帯とけの古典文芸

和歌を中心とした日本の古典文芸の清よげな姿と心におかしきところを紐解く。深い心があれば自ずからとける。

帯とけの拾遺抄 恋歌番外 七夕の歌(万葉集)

2015-08-19 00:00:30 | 古典

          


 

                         帯とけの拾遺抄 

                    恋歌番外 七夕の歌(万葉集)



 八月二十日は、旧暦の七月七日、七夕の日にあたる。七夕にちなんで、万葉集の七夕の歌を聞く。

万葉集 巻第十 秋雑歌 「七夕」と題してある「柿本朝臣人麻呂歌集出」の歌三十八首の次に、よみ人しらずの七夕の歌が六十首ばかり並んでいる。

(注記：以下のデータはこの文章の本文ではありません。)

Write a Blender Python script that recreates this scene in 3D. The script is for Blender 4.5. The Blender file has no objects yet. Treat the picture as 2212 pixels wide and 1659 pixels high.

 平安時代の、貫之、公任、清少納言、俊成の言語観と歌論に従って聞く。

 

 

牽牛 与織女 今夜相 天漢門尓 波立勿謹

(牽牛とたなばたつ女と今夜逢う 天の川門に波立つなゆめ……両星、今夜逢い合う、あまの川門に、ゆめゆめ波立つな・汝身立つのだから)

 

「天…あま…言の心は女」「漢…河の名…川…言の心はおんな」「門…と…言の心はおんな…身の門」「波…汝身…おとこ」「汝…な…親しい物をこう呼ぶ」「謹…謹んでもの申す…ゆめゆめ…けっして…意味を強める」。

 

 

君舟 今滂来良之 天漢 霧立渡 此川瀬

(君が舟いまこぎ来らし天の川 霧たちわたる此の川の瀬に……君がふね、井間こぎ来るらしい、あまの川、きりりと締り・きりりと立ちわたる、この川の浅きところに)

 

「舟…言の心はおとこ…夫根」「今…いま…井間…おんな」「滂…(なみだなど)流れでる…搒…(ふねなどを)こぐ…おしすすむ」「天…あま…あめ…言の心は女」「漢…河の名…川…言の心はおんな」「霧…川霧…きり…きりり…引き締まった感じ…しっかりした感じ」「立…わきたつ…つきたつ」「門…と…水門…おんな」「瀬…浅瀬…浅いところ」

 

 

明日従者 吾玉床乎 打拂 公常不宿 独可母寐

(明日よりはわが玉床をうち払い 君はいつも宿らず独りかも寝む……明日よりは、わが玉のうてなを、うち振り触れた貴身は、常には泊らず、独り寝るのでしょうか)

 

「玉床…寝床…寝台…玉のうてな…女」「玉…美称」「乎…を…対象を示す…お…おとこ」「打…接頭語…内」「…払…除き去る…振り触れる…枝垂れ柳の先が水面に触れるさまなども、はらふ、という」

 

 

万葉集の原文は、萬葉集本文編 ㈱ 塙書房 による。